Voor de instandhouding en de eventuele vergroting van de invloed van het Nederlands in Brussel is de bevordering van het algemeen Nederlands evenwel van het grootste belang. Dat het Frans zo gemakkelijk kon en kan worden opgedrongen is in de eerste plaats toe te schrijven aan het feit dat de plaatselijke bevolking en de vele Vlaamse inwijkelingen het algemeen Nederlands helemaal niet of slechts in zeer geringe mate beheersen, zodat zij hun dialect even gemakkelijk prijsgeven voor de overheersende cultuurtaal (het Frans) als elke andere inwijkeling uit de provincie die zich in de hoofdstad van zijn land gaat vestigen. Het enige verschil is dat de overheersende cultuurtaal in Brussel niet tot hetzelfde taalgebied behoort als de dialecten van de inwijkelingen. Hoewel wij het belang van taalwetten niet willen onderschatten, zijn wij van oordeel dat een duurzame en vreedzame coëxistentie van de twee taalgroepen in Brussel slechts mogelijk is, indien de groep die het algemeen Nederlands als cultuurtaal heeft gekozen in de komende jaren aanzienlijk wordt versterkt.

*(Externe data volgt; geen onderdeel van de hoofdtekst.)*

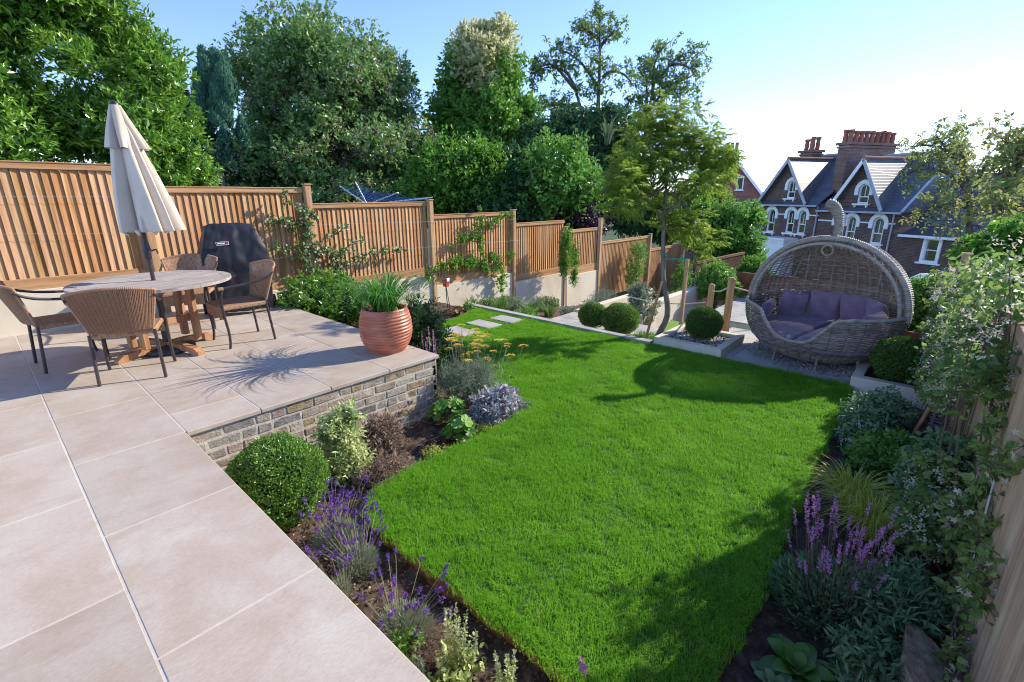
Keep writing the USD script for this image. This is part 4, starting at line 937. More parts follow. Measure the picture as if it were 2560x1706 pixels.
def arched_window(house, x, top, ro, sill, ri=None, legs=.30, curtain=False, shoulder=True):
    zs = top-ro; ri = ri or ro*.60
    w = part('window', house)
    ring = arch_poly(x, zs, ro, zs-legs).difference(arch_poly(x, zs, ri, zs-legs-.1))
    MB().add(*flat(ring, -.07, .10)).build('arch_surround', WHITE, w)
    fr = arch_poly(x, zs, ri-.004, sill+.05).difference(arch_poly(x, zs, ri-.07, sill+.12))
    MB().add(*flat(fr, .03, .12)).build('frame', WHITE, w)
    MB().box((x, .085, (zs+sill)/2+.02), (2*ri-.13, .05, .06)).box((x, .10, (zs+sill)/2+.35), (.03, .03, .62)).build('sash_bar', WHITE, w)
    MB().box((x, -.06, sill), (2*ri+.30, .22, .09)).box((x-ri-.02, -.08, sill-.10), (.07, .12, .12)).box((x+ri+.02, -.08, sill-.10), (.07, .12, .12)).build('sill', WHITE, w)
    MB().add(*flat(arch_poly(x, zs, ri-.06, sill+.1), .108, .114)).build('pane', GLASS, w)
    MB().add(*flat(arch_poly(x, zs, ri-.03, sill+.06), .34, .36)).build('curtain' if curtain else 'room_back', CURT if curtain else ROOM, w)
    if curtain == 2:
        pass
    return arch_poly(x, zs, ri-.002, sill+.04)
HP = (38.6, 10.3, 0)
h = thing('brick_villa', 'pair of dark brick gabled villas with white arched windows and slate roofs', 'house', HP, math.radians(240))
def tri(pts, th=.07, n=None):
    """a roof slope: polygon in space with thickness"""
    p = np.asarray(pts, float); nn = unit(np.cross(p[1]-p[0], p[2]-p[0]))
    if nn[2] < 0: p = p[::-1]; nn = -nn
    k = len(p); v = np.vstack([p, p-nn*th]); f = [[0, i, i+1] for i in range(1, k-1)]+[[k, k+i+1, k+i] for i in range(1, k-1)]
    for i in range(k): j = (i+1) % k; f += [[i, k+i, k+j], [i, k+j, j]]
    return v, np.array(f)
GB = -5.8
for hi, (x0, x1, gx, ez, az_, e0, e1) in enumerate([(-.35, 4.32, 1.62, 1.02, 3.82, -.60, 3.50), (4.32, 9.05, 6.82, .74, 3.50, 5.08, 8.40)]):
    dz = 0 if hi == 0 else -.27
    holes = []
    if hi == 0:
        spec_ = [(.60, .77, .54, -1.06, True), (2.22, .76, .50, -1.02, True), (3.14, .74, .50, -1.02, False), (1.92, 2.62, .52, 1.24, False), (.56, -1.62, .56, -3.4, False)]
    else:
        spec_ = [(5.82, .50, .50, -1.25, True), (6.56, .49, .50, -1.25, True), (8.16, .50, .54, -1.22, True), (6.95, 2.32, .55, .96, False)]
    for s in spec_: holes.append(arched_window(h, *s[:4], curtain=s[4]))
    wallp = Polygon([(x0, GB), (x1, GB), (x1, ez), (e1-.1, ez), (gx, az_-.10), (e0+.1, ez), (x0, ez)] if hi == 0 else [(x0, GB), (x1, GB), (x1, ez), (e1-.1, ez), (gx, az_-.10), (e0+.1, ez), (x0, ez)])
    for q in holes: wallp = wallp.difference(q)
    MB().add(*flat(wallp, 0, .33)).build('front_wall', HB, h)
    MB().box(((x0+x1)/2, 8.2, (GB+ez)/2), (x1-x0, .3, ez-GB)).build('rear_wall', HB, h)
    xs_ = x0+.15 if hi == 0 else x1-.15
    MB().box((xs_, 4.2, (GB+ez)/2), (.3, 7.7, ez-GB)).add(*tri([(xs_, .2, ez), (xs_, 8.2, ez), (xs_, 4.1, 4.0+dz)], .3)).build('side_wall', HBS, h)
    # gable roof: two slopes running back into the main roof
    yb = 3.7
    slope = (az_-ez)/(gx-e0)
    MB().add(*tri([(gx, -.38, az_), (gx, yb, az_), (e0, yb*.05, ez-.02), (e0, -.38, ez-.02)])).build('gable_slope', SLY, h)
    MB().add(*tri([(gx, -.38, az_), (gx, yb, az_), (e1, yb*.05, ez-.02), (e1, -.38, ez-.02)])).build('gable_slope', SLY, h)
    MB().tube([(gx, -.40, az_+.02), (gx, yb, az_+.02)], .085, 8).build('ridge', RIDGET, h)
    for e in (e0, e1):
        a, b = np.array([gx, -.40, az_-.06]), np.array([e, -.40, ez-.10])
        dn = unit(b-a); up_ = np.array([-dn[2], 0, dn[0]]); up_ = up_*np.sign(up_[2]) if up_[2] else up_
        v = np.vstack([a+up_*.07, b+up_*.07, b-up_*.12, a-up_*.12]); v = np.vstack([v, v+[0, .05, 0]])
        MB().add(v, [[0, 1, 2, 3], [7, 6, 5, 4], [0, 4, 5, 1], [1, 5, 6, 2], [2, 6, 7, 3], [3, 7, 4, 0]]).build('bargeboard', WHITE if (hi == 1 and e == e0) else LEAD, h)
    # main roof
    rz_ = 4.12 if hi == 0 else 3.80
    xa, xb = (-.75, 4.32) if hi == 0 else (4.32, 9.45)
    xr = xb if hi == 0 else 8.7
    sp = [(xa, -.32, ez-.16), (xb, -.32, ez-.16), (xr, 4.1, rz_), (xa, 4.1, rz_)]
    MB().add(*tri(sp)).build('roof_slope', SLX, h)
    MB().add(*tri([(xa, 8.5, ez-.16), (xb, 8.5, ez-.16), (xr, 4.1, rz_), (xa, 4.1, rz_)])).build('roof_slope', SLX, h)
    MB().tube([(xa, 4.1, rz_+.03), (xr, 4.1, rz_+.03)], .09, 8).build('ridge', LEAD if hi else LEAD, h)
    if hi == 1:
        MB().add(*tri([(xb, -.32, ez-.16), (xb, 8.5, ez-.16), (xr, 4.1, rz_)])).build('roof_slope', SLY, h)
        MB().tube([(xb, -.32, ez-.12), (xr, 4.1, rz_+.03)], .07, 8).build('hip', LEAD, h)
    MB().box(((xa+xb)/2, -.36, ez-.20), (xb-xa, .10, .10)).build('gutter', LEAD, h)
    MB().tube([(x1-.12, -.07, ez-.2), (x1-.12, -.07, GB)], .045, 8).build('downpipe', LEAD, h)
    zz = .23+dz+.0
    segs = [(x0, .08), (1.14, 1.74), (3.62, x1-.02)] if hi == 0 else [(x0+.02, 5.34), (7.04, 7.64), (8.68, x1)]
    for a, b in segs: MB().box(((a+b)/2, -.02, zz), (b-a, .05, .075)).build('string_course', WHITE, h)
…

Deze gedachte is voor de afdeling Brussel van de VBO aanleiding geweest om door middel van een geheel nieuw initiatief de belangstelling van de Brusselse jeugd voor het ABN te bevorderen. In oktober 1965 werd, in samenwerking met het christelijk onderwijzersverbond (e.o.v.), vooraanstaande personen uit het officieel onderwijs en de ABN-kernen, van wal gestoken met een aantal jeugdclubs waar de jongeren zich onder de bevoegde leiding van een dictieleraar kunnen oefenen in de mondelinge taalbeheersing. Dit is zeker een ongewone en nieuwe vorm van vrijetijdsbesteding. In de jeugdclubs krijgen de jonge Brusselaars de gelegenheid ABN te spreken of te leren spreken.
De belangstelling voor dit initiatief overtrof al onze verwachtingen. Het bestuur van de afdeling Brussel van de VBO had verwacht dat in het eerste jaar een tiental clubs zouden worden opgericht; het werden er niet minder dan 38. De clubleiders gaven blijk van veel initiatief en geestdrift. Sommigen organiseerden gezamenlijke voordrachtwedstrijden, anderen lieten de door de kinderen zelf samengestelde sprookjes uitbeelden of kerstspelen opvoeren. Wij menen te mogen zeggen dat daardoor de meer dan 400 jonge clubleden in elk geval meer taalbewust zijn en taalgevoel hebben verworven.
Het succes van de jeugdclubs VBO te Brussel is des te merkwaardiger daar zij helemaal niet kunnen rekenen op enige steun of medewerking van de plaatselijke gemeentebesturen. In een zeer grote gemeente, waar zeer veel Vlaamse arbeiders zijn gevestigd, konden de jeugdclubs niet starten omdat het gemeentebestuur weigerde een klaslokaal ter beschikking te stellen!
Gelukkig hebben wij bij de minister voor de Nederlandse Cultuur meer begrip gevonden voor deze zuiver culturele vrijetijdsbesteding. Daardoor zal het in het komende seizoen mogelijk zijn de bijdrage van de clubleden met de helft te verminderen zodat de jeugdclubs ook toegankelijk worden voor kinderen van minder draagkrachtige gezinnen. Wij dachten dan ook dat het aantal jeugdclubs in september en oktober van dit jaar nog aanzienlijk zal toenemen.